Each year on Martin Luther King Jr. Day, we honor a life devoted to justice, equality, and the transformative power of nonviolent action. While Dr. King is most often remembered for his leadership in the struggle for civil rights, his vision extended far beyond desegregation and voting rights. He spoke clearly and consistently against state‑sanctioned violence, including the death penalty, which he viewed as fundamentally incompatible with justice.
Dr. King believed that the purpose of the justice system should be restoration, not retaliation. When asked whether God approved of capital punishment, he replied, “I do not think that God approves the death penalty for any crime… Capital punishment is against the better judgment of modern criminology and, above all, against the highest expression of love in the nature of God.” For King, the moral failure of the death penalty was inseparable from its reliance on violence as a solution to harm.
This belief was grounded in his philosophy of nonviolence. In a 1967 speech, Dr. King warned that “violence multiplies violence… darkness cannot drive out darkness; only light can do that.” Nonviolence, he argued, was not passive acceptance of injustice, but an active, courageous commitment to breaking cycles of harm. The death penalty, by contrast, reinforces those cycles, responding to violence with more violence rather than accountability, healing, or transformation.
Dr. King also understood the death penalty as a reflection of deep racial injustice within the legal system. In 1958, he publicly opposed the execution of Jeremiah Reeves, a Black teenager sentenced to death by an all‑white jury in Alabama. King called the case a “tragic and unsavory injustice,” highlighting how race, poverty, and unequal access to legal representation shape who is sentenced to death. His critique remains painfully relevant today, as the death penalty continues to be applied disproportionately to people of color and those with the fewest resources.

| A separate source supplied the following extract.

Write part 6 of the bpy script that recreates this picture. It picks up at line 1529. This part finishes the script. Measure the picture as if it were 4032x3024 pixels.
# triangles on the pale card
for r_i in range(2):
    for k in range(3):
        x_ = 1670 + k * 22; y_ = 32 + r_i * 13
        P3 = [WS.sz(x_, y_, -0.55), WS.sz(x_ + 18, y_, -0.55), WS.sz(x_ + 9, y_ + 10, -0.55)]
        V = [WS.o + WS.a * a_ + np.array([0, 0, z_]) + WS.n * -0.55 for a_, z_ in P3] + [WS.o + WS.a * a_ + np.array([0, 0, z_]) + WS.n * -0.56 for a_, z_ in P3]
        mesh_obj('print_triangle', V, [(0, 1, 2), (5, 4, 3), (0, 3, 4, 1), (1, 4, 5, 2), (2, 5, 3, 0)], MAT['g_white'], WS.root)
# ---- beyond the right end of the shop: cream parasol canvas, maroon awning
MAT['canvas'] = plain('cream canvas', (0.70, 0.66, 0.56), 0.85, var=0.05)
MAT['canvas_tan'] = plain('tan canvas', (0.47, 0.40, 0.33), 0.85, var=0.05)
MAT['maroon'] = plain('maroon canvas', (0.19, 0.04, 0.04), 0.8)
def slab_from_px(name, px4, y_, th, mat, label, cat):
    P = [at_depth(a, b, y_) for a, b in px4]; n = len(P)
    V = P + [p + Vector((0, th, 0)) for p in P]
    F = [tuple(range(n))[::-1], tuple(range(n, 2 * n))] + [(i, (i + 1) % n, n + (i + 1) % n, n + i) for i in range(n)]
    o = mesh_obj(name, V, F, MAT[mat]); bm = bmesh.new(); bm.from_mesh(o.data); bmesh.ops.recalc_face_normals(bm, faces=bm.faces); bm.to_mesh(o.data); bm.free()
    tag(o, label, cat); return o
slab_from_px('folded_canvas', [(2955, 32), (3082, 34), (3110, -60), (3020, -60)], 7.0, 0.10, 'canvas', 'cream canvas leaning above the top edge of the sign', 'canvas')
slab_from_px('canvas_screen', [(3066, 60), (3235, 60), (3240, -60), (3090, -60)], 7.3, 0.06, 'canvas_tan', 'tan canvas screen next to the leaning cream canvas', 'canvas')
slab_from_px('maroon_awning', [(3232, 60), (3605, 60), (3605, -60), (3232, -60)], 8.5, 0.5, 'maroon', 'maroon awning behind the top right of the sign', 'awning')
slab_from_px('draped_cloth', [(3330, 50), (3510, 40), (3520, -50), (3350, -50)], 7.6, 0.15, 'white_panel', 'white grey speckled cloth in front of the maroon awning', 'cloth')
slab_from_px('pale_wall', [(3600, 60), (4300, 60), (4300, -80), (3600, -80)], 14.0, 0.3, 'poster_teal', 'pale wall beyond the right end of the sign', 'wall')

Capital punishment is against the better judgment of modern criminology and, above all, against the highest expression of love in the nature of God.

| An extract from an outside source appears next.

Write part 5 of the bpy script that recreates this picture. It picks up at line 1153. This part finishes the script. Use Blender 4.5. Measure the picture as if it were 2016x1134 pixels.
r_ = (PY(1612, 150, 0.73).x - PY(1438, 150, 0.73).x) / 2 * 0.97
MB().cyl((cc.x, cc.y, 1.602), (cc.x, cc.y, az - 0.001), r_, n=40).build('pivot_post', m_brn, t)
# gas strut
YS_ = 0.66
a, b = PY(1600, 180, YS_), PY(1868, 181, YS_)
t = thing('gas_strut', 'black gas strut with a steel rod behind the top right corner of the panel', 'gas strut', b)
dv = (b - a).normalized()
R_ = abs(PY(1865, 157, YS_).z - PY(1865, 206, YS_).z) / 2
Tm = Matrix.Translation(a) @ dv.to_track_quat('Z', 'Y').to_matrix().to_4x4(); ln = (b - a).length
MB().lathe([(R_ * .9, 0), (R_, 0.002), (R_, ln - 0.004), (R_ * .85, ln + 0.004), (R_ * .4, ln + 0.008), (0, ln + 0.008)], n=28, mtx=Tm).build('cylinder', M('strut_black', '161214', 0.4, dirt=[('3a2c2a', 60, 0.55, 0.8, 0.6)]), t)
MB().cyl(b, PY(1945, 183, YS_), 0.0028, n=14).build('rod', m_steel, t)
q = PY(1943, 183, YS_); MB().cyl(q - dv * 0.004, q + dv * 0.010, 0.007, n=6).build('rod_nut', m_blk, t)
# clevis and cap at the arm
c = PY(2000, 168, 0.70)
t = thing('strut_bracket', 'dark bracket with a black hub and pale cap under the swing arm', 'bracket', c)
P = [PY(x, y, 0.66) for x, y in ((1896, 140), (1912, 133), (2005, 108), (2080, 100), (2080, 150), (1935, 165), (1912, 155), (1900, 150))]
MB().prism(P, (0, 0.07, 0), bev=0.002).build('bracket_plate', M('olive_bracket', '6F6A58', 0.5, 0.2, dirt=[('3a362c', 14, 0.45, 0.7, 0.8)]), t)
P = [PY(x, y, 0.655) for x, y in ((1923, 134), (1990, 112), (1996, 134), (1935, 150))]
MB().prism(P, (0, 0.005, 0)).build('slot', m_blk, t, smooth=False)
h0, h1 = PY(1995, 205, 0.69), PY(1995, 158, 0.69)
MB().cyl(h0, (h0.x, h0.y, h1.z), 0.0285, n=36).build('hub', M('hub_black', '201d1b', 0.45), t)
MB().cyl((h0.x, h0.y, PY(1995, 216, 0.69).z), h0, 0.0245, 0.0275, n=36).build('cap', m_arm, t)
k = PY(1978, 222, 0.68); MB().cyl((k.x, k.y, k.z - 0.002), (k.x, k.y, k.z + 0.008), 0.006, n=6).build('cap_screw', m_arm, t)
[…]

After Dr. King’s assassination, his family carried forward his opposition to capital punishment. Coretta Scott King wrote, “An evil deed is not redeemed by an evil deed of retaliation. Justice is never advanced in the taking of a human life.” Their message echoes King’s belief that the moral measure of a society lies in how it treats its most marginalized members.

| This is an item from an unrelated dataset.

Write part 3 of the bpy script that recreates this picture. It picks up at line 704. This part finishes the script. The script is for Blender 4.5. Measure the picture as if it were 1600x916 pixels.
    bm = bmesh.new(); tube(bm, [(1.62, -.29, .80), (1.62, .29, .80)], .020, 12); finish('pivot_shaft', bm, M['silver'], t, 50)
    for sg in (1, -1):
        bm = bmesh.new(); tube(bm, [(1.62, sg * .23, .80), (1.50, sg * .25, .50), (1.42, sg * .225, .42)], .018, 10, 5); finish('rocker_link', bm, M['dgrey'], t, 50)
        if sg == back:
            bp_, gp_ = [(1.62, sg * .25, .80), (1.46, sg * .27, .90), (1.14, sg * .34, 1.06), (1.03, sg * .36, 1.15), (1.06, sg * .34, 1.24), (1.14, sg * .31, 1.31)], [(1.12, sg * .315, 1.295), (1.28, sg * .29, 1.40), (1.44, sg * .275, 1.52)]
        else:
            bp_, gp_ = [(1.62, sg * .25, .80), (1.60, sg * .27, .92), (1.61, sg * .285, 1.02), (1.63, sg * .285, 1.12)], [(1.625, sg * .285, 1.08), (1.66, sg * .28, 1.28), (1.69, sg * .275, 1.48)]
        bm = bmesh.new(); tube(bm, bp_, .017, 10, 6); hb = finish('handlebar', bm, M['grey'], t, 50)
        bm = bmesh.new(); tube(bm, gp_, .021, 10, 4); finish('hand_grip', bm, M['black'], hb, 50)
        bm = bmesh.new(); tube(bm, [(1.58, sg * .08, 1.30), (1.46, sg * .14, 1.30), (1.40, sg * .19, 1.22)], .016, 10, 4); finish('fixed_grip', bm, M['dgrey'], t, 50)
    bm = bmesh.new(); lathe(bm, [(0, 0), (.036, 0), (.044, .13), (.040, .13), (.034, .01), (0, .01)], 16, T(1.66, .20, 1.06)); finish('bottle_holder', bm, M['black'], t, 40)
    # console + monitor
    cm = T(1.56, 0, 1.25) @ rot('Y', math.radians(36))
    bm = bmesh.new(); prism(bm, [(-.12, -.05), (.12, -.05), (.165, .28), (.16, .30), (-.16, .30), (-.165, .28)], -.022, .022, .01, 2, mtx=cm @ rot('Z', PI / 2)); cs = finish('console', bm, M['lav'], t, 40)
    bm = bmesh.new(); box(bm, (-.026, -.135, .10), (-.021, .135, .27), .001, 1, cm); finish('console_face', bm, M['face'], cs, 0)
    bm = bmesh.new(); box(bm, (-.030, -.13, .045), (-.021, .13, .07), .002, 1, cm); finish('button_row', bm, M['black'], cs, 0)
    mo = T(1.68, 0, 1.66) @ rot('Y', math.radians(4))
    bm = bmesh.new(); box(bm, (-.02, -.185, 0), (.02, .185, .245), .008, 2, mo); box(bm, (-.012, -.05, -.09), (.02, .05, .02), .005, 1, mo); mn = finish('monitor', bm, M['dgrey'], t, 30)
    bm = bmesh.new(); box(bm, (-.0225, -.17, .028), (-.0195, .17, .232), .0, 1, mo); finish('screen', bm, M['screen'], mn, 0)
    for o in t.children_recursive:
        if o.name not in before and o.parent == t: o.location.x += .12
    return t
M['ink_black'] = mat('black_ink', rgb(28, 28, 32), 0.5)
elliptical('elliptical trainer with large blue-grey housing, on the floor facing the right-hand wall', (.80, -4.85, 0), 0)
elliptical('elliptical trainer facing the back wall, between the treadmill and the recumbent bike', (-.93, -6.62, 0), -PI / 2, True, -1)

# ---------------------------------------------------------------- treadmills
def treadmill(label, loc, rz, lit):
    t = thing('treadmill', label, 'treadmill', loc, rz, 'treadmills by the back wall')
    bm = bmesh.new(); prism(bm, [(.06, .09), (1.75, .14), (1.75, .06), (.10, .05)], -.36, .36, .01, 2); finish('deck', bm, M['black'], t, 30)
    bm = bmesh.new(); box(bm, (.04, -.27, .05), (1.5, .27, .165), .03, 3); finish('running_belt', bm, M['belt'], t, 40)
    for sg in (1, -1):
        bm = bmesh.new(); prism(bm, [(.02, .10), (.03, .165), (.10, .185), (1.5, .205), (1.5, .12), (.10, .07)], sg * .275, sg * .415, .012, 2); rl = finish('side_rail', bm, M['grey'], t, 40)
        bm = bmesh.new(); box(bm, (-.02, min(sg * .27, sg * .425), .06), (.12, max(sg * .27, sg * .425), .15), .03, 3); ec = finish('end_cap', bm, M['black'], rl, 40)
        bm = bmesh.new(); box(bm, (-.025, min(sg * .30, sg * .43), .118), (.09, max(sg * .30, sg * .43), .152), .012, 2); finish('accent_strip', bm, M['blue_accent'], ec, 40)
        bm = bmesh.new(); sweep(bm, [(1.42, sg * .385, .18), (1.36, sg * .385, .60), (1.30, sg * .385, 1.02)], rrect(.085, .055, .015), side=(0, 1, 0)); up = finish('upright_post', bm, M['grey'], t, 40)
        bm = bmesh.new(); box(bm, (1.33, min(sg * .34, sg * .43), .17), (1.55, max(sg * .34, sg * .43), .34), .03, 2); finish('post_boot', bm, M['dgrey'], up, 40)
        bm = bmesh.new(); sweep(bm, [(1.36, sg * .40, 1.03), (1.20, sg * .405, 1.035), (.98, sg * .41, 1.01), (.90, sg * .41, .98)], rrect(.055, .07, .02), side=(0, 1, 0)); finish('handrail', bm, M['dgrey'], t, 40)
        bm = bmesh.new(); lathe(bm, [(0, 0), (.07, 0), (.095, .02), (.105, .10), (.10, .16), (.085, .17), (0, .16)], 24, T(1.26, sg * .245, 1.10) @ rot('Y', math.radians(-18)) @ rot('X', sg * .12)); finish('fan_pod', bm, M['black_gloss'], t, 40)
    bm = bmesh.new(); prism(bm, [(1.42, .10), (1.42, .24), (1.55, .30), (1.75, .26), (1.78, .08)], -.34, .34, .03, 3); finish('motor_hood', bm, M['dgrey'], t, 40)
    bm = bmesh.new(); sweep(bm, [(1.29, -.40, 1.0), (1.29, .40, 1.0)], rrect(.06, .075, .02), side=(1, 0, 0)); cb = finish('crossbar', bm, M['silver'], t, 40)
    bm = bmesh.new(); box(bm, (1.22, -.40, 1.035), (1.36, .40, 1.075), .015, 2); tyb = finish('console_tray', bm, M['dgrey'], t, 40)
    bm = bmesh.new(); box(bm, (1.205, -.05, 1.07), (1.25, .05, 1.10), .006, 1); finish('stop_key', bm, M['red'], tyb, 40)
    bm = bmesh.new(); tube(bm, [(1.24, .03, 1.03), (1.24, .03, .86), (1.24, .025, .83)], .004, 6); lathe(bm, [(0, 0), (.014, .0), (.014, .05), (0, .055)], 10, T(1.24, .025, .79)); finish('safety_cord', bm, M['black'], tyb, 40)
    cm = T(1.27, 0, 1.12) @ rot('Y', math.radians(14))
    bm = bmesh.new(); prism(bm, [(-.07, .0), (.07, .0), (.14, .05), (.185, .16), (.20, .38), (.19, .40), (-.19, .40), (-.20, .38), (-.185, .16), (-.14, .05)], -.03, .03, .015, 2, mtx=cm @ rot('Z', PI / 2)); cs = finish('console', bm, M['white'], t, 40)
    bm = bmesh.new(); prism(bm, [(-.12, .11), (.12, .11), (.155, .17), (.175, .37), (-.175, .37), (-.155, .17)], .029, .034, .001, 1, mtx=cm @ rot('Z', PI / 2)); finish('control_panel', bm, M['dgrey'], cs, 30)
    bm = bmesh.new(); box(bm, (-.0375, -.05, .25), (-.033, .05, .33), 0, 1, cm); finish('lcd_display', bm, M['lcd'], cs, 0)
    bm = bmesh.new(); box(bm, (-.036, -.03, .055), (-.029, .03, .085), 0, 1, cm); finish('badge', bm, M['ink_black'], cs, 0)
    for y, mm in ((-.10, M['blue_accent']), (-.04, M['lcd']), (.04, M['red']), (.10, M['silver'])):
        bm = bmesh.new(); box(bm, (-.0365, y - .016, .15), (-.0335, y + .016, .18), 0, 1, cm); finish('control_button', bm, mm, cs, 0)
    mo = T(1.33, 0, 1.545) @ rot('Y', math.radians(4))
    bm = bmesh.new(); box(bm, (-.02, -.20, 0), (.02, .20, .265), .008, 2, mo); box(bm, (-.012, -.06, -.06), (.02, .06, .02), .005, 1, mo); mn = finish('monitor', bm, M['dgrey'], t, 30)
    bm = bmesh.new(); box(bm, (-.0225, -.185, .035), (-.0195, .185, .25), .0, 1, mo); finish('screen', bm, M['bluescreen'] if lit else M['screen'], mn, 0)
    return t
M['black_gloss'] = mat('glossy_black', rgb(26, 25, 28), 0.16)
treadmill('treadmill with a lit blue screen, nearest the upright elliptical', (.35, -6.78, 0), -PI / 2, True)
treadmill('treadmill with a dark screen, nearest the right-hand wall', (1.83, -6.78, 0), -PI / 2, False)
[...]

This MLK Day, the North Carolina Coalition for Alternatives to the Death Penalty invites our community to reflect on the connection between Dr. King’s legacy of nonviolence and the movement to abolish the death penalty. Abolition is a moral commitment to dignity, mercy, and justice. Honoring Dr. King means continuing his call to build a society where accountability does not rely on cruelty, and where the value of every human life is affirmed.